++++ Data provided

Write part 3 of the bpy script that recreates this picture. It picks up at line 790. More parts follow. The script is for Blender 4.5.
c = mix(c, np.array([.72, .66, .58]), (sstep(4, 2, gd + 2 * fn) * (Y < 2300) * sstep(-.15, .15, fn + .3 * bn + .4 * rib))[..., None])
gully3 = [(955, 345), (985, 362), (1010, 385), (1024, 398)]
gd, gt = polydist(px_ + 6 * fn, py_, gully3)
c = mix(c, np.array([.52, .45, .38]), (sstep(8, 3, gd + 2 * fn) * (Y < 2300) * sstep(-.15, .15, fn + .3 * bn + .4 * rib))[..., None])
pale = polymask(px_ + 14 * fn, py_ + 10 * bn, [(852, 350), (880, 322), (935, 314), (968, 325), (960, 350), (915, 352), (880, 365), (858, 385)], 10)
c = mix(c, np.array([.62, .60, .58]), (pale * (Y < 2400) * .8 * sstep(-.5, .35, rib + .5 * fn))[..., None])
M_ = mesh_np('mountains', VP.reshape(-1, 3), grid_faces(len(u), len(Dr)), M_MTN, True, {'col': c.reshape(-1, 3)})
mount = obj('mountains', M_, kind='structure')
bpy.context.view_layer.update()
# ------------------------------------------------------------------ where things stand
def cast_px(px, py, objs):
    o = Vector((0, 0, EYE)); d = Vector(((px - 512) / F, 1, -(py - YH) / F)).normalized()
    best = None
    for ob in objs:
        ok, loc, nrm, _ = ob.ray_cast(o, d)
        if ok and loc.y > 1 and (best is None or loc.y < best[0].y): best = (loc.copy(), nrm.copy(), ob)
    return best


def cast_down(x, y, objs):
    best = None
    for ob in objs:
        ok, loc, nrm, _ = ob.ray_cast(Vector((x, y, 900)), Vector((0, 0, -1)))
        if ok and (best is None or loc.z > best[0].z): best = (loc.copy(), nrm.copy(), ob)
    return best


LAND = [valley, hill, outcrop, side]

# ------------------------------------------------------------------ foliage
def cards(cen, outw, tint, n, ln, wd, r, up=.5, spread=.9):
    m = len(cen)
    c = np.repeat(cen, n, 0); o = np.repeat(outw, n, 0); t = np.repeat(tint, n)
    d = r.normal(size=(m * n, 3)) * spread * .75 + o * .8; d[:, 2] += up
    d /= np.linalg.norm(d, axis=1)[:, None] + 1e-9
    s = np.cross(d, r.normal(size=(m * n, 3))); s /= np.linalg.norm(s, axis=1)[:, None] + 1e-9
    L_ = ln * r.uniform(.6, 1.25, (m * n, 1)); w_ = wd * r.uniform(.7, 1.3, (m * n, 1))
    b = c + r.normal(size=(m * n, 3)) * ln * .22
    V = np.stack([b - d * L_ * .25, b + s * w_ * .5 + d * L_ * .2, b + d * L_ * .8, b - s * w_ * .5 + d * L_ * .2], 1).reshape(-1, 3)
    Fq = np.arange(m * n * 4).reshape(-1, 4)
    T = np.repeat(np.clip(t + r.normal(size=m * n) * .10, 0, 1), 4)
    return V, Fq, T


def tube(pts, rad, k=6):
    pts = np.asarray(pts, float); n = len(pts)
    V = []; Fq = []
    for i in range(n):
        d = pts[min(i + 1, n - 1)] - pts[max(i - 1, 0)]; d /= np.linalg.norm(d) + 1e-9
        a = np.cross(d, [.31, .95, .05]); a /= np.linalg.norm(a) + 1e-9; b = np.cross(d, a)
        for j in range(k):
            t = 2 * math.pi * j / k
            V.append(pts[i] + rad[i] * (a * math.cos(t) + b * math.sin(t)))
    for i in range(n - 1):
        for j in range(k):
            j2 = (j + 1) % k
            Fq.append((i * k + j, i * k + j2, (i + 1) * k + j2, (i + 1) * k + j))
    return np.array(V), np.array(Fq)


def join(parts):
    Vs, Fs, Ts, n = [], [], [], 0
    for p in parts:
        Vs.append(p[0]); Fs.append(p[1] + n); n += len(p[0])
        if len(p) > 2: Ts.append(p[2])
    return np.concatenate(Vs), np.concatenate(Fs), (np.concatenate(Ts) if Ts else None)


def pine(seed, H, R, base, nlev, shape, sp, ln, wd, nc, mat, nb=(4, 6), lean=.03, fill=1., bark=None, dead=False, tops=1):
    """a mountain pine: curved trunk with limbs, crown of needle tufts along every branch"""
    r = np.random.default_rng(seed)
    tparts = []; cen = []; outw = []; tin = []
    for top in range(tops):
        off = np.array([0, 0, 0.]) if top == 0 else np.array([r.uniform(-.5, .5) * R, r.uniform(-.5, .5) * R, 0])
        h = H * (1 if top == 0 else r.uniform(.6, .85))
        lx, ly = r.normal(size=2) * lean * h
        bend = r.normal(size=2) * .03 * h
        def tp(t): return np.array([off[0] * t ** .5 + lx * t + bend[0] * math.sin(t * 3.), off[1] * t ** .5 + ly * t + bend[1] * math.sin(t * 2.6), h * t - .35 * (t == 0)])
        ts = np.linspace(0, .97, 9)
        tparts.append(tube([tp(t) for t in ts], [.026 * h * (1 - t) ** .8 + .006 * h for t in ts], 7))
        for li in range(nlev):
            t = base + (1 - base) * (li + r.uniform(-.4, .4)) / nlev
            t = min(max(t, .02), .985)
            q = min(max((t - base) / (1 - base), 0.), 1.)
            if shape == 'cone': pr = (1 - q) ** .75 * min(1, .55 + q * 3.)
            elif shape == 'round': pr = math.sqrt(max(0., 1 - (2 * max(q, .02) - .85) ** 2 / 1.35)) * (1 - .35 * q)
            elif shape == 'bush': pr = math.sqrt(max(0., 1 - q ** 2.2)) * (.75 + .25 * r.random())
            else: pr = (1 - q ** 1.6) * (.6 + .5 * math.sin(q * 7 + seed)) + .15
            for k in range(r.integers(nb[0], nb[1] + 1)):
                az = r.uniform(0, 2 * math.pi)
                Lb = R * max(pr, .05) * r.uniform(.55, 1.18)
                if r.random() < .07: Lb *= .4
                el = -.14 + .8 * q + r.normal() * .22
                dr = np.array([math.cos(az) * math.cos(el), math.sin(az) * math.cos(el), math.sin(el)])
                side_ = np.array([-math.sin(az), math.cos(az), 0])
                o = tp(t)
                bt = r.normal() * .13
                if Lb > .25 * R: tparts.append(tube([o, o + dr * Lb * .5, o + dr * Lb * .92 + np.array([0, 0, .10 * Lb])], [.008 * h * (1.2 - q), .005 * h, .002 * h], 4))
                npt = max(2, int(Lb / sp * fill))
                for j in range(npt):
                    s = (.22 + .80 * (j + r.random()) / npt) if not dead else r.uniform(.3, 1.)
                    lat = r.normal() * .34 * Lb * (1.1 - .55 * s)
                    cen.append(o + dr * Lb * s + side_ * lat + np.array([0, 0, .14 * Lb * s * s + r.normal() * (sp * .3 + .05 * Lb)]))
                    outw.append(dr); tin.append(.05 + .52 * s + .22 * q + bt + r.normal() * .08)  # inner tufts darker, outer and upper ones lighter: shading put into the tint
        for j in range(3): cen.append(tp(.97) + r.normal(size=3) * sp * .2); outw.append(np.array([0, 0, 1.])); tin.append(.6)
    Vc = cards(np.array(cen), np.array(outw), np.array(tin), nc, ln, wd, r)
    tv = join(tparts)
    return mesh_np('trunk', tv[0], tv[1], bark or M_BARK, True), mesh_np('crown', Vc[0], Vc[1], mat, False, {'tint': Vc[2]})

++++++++

- What needs to be done
Copy all data exactly, start to finish.

- The result
Write part 3 of the bpy script that recreates this picture. It picks up at line 790. More parts follow. The script is for Blender 4.5.
c = mix(c, np.array([.72, .66, .58]), (sstep(4, 2, gd + 2 * fn) * (Y < 2300) * sstep(-.15, .15, fn + .3 * bn + .4 * rib))[..., None])
gully3 = [(955, 345), (985, 362), (1010, 385), (1024, 398)]
gd, gt = polydist(px_ + 6 * fn, py_, gully3)
c = mix(c, np.array([.52, .45, .38]), (sstep(8, 3, gd + 2 * fn) * (Y < 2300) * sstep(-.15, .15, fn + .3 * bn + .4 * rib))[..., None])
pale = polymask(px_ + 14 * fn, py_ + 10 * bn, [(852, 350), (880, 322), (935, 314), (968, 325), (960, 350), (915, 352), (880, 365), (858, 385)], 10)
c = mix(c, np.array([.62, .60, .58]), (pale * (Y < 2400) * .8 * sstep(-.5, .35, rib + .5 * fn))[..., None])
M_ = mesh_np('mountains', VP.reshape(-1, 3), grid_faces(len(u), len(Dr)), M_MTN, True, {'col': c.reshape(-1, 3)})
mount = obj('mountains', M_, kind='structure')
bpy.context.view_layer.update()
# ------------------------------------------------------------------ where things stand
def cast_px(px, py, objs):
    o = Vector((0, 0, EYE)); d = Vector(((px - 512) / F, 1, -(py - YH) / F)).normalized()
    best = None
    for ob in objs:
        ok, loc, nrm, _ = ob.ray_cast(o, d)
        if ok and loc.y > 1 and (best is None or loc.y < best[0].y): best = (loc.copy(), nrm.copy(), ob)
    return best


def cast_down(x, y, objs):
    best = None
    for ob in objs:
        ok, loc, nrm, _ = ob.ray_cast(Vector((x, y, 900)), Vector((0, 0, -1)))
        if ok and (best is None or loc.z > best[0].z): best = (loc.copy(), nrm.copy(), ob)
    return best


LAND = [valley, hill, outcrop, side]

# ------------------------------------------------------------------ foliage
def cards(cen, outw, tint, n, ln, wd, r, up=.5, spread=.9):
    m = len(cen)
    c = np.repeat(cen, n, 0); o = np.repeat(outw, n, 0); t = np.repeat(tint, n)
    d = r.normal(size=(m * n, 3)) * spread * .75 + o * .8; d[:, 2] += up
    d /= np.linalg.norm(d, axis=1)[:, None] + 1e-9
    s = np.cross(d, r.normal(size=(m * n, 3))); s /= np.linalg.norm(s, axis=1)[:, None] + 1e-9
    L_ = ln * r.uniform(.6, 1.25, (m * n, 1)); w_ = wd * r.uniform(.7, 1.3, (m * n, 1))
    b = c + r.normal(size=(m * n, 3)) * ln * .22
    V = np.stack([b - d * L_ * .25, b + s * w_ * .5 + d * L_ * .2, b + d * L_ * .8, b - s * w_ * .5 + d * L_ * .2], 1).reshape(-1, 3)
    Fq = np.arange(m * n * 4).reshape(-1, 4)
    T = np.repeat(np.clip(t + r.normal(size=m * n) * .10, 0, 1), 4)
    return V, Fq, T


def tube(pts, rad, k=6):
    pts = np.asarray(pts, float); n = len(pts)
    V = []; Fq = []
    for i in range(n):
        d = pts[min(i + 1, n - 1)] - pts[max(i - 1, 0)]; d /= np.linalg.norm(d) + 1e-9
        a = np.cross(d, [.31, .95, .05]); a /= np.linalg.norm(a) + 1e-9; b = np.cross(d, a)
        for j in range(k):
            t = 2 * math.pi * j / k
            V.append(pts[i] + rad[i] * (a * math.cos(t) + b * math.sin(t)))
    for i in range(n - 1):
        for j in range(k):
            j2 = (j + 1) % k
            Fq.append((i * k + j, i * k + j2, (i + 1) * k + j2, (i + 1) * k + j))
    return np.array(V), np.array(Fq)


def join(parts):
    Vs, Fs, Ts, n = [], [], [], 0
    for p in parts:
        Vs.append(p[0]); Fs.append(p[1] + n); n += len(p[0])
        if len(p) > 2: Ts.append(p[2])
    return np.concatenate(Vs), np.concatenate(Fs), (np.concatenate(Ts) if Ts else None)


def pine(seed, H, R, base, nlev, shape, sp, ln, wd, nc, mat, nb=(4, 6), lean=.03, fill=1., bark=None, dead=False, tops=1):
    """a mountain pine: curved trunk with limbs, crown of needle tufts along every branch"""
    r = np.random.default_rng(seed)
    tparts = []; cen = []; outw = []; tin = []
    for top in range(tops):
        off = np.array([0, 0, 0.]) if top == 0 else np.array([r.uniform(-.5, .5) * R, r.uniform(-.5, .5) * R, 0])
        h = H * (1 if top == 0 else r.uniform(.6, .85))
        lx, ly = r.normal(size=2) * lean * h
        bend = r.normal(size=2) * .03 * h
        def tp(t): return np.array([off[0] * t ** .5 + lx * t + bend[0] * math.sin(t * 3.), off[1] * t ** .5 + ly * t + bend[1] * math.sin(t * 2.6), h * t - .35 * (t == 0)])
        ts = np.linspace(0, .97, 9)
        tparts.append(tube([tp(t) for t in ts], [.026 * h * (1 - t) ** .8 + .006 * h for t in ts], 7))
        for li in range(nlev):
            t = base + (1 - base) * (li + r.uniform(-.4, .4)) / nlev
            t = min(max(t, .02), .985)
            q = min(max((t - base) / (1 - base), 0.), 1.)
            if shape == 'cone': pr = (1 - q) ** .75 * min(1, .55 + q * 3.)
            elif shape == 'round': pr = math.sqrt(max(0., 1 - (2 * max(q, .02) - .85) ** 2 / 1.35)) * (1 - .35 * q)
            elif shape == 'bush': pr = math.sqrt(max(0., 1 - q ** 2.2)) * (.75 + .25 * r.random())
            else: pr = (1 - q ** 1.6) * (.6 + .5 * math.sin(q * 7 + seed)) + .15
            for k in range(r.integers(nb[0], nb[1] + 1)):
                az = r.uniform(0, 2 * math.pi)
                Lb = R * max(pr, .05) * r.uniform(.55, 1.18)
                if r.random() < .07: Lb *= .4
                el = -.14 + .8 * q + r.normal() * .22
                dr = np.array([math.cos(az) * math.cos(el), math.sin(az) * math.cos(el), math.sin(el)])
                side_ = np.array([-math.sin(az), math.cos(az), 0])
                o = tp(t)
                bt = r.normal() * .13
                if Lb > .25 * R: tparts.append(tube([o, o + dr * Lb * .5, o + dr * Lb * .92 + np.array([0, 0, .10 * Lb])], [.008 * h * (1.2 - q), .005 * h, .002 * h], 4))
                npt = max(2, int(Lb / sp * fill))
                for j in range(npt):
                    s = (.22 + .80 * (j + r.random()) / npt) if not dead else r.uniform(.3, 1.)
                    lat = r.normal() * .34 * Lb * (1.1 - .55 * s)
                    cen.append(o + dr * Lb * s + side_ * lat + np.array([0, 0, .14 * Lb * s * s + r.normal() * (sp * .3 + .05 * Lb)]))
                    outw.append(dr); tin.append(.05 + .52 * s + .22 * q + bt + r.normal() * .08)  # inner tufts darker, outer and upper ones lighter: shading put into the tint
        for j in range(3): cen.append(tp(.97) + r.normal(size=3) * sp * .2); outw.append(np.array([0, 0, 1.])); tin.append(.6)
    Vc = cards(np.array(cen), np.array(outw), np.array(tin), nc, ln, wd, r)
    tv = join(tparts)
    return mesh_np('trunk', tv[0], tv[1], bark or M_BARK, True), mesh_np('crown', Vc[0], Vc[1], mat, False, {'tint': Vc[2]})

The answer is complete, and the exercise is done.